### SHORT TASK
Return every line below as is, leaving out the pictures.

::: SUPPLIED INFORMATION :::

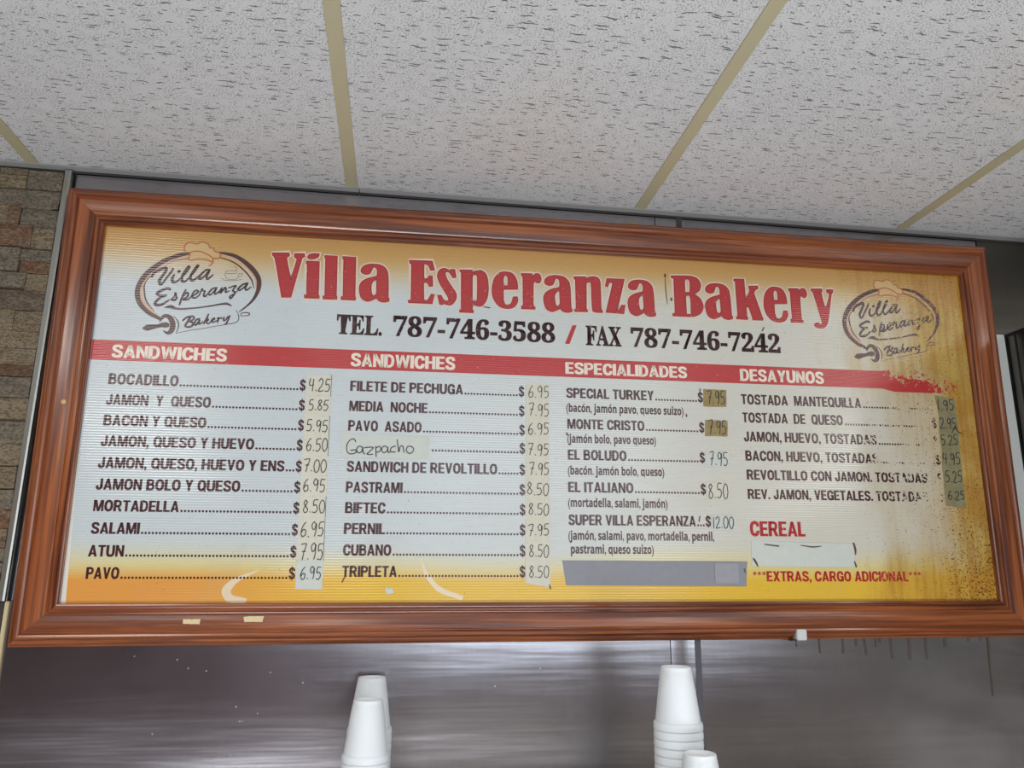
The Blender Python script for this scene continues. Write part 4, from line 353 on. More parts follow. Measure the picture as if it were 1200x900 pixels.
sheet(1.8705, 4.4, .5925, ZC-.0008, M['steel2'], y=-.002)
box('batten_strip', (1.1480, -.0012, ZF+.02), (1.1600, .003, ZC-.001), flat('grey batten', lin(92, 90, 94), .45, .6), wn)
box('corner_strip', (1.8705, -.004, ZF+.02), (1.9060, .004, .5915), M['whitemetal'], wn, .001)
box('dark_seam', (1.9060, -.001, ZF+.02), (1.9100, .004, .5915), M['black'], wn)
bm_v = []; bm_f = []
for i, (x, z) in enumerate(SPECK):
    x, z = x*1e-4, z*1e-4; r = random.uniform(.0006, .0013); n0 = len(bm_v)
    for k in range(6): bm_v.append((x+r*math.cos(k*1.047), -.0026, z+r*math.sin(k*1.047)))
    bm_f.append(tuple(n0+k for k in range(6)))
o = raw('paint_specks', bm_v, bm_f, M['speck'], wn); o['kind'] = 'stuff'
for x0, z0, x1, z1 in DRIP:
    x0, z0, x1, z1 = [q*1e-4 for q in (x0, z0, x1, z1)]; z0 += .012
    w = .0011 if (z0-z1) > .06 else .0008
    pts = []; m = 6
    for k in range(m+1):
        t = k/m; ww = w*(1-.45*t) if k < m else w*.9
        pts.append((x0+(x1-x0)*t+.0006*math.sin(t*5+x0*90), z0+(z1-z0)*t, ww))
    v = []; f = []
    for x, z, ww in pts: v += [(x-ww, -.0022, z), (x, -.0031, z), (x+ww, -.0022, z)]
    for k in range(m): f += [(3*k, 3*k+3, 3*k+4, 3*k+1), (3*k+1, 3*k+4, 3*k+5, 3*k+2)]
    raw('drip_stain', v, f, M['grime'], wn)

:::

### IN RESPONSE
The Blender Python script for this scene continues. Write part 4, from line 353 on. More parts follow. Measure the picture as if it were 1200x900 pixels.
sheet(1.8705, 4.4, .5925, ZC-.0008, M['steel2'], y=-.002)
box('batten_strip', (1.1480, -.0012, ZF+.02), (1.1600, .003, ZC-.001), flat('grey batten', lin(92, 90, 94), .45, .6), wn)
box('corner_strip', (1.8705, -.004, ZF+.02), (1.9060, .004, .5915), M['whitemetal'], wn, .001)
box('dark_seam', (1.9060, -.001, ZF+.02), (1.9100, .004, .5915), M['black'], wn)
bm_v = []; bm_f = []
for i, (x, z) in enumerate(SPECK):
    x, z = x*1e-4, z*1e-4; r = random.uniform(.0006, .0013); n0 = len(bm_v)
    for k in range(6): bm_v.append((x+r*math.cos(k*1.047), -.0026, z+r*math.sin(k*1.047)))
    bm_f.append(tuple(n0+k for k in range(6)))
o = raw('paint_specks', bm_v, bm_f, M['speck'], wn); o['kind'] = 'stuff'
for x0, z0, x1, z1 in DRIP:
    x0, z0, x1, z1 = [q*1e-4 for q in (x0, z0, x1, z1)]; z0 += .012
    w = .0011 if (z0-z1) > .06 else .0008
    pts = []; m = 6
    for k in range(m+1):
        t = k/m; ww = w*(1-.45*t) if k < m else w*.9
        pts.append((x0+(x1-x0)*t+.0006*math.sin(t*5+x0*90), z0+(z1-z0)*t, ww))
    v = []; f = []
    for x, z, ww in pts: v += [(x-ww, -.0022, z), (x, -.0031, z), (x+ww, -.0022, z)]
    for k in range(m): f += [(3*k, 3*k+3, 3*k+4, 3*k+1), (3*k+1, 3*k+4, 3*k+5, 3*k+2)]
    raw('drip_stain', v, f, M['grime'], wn)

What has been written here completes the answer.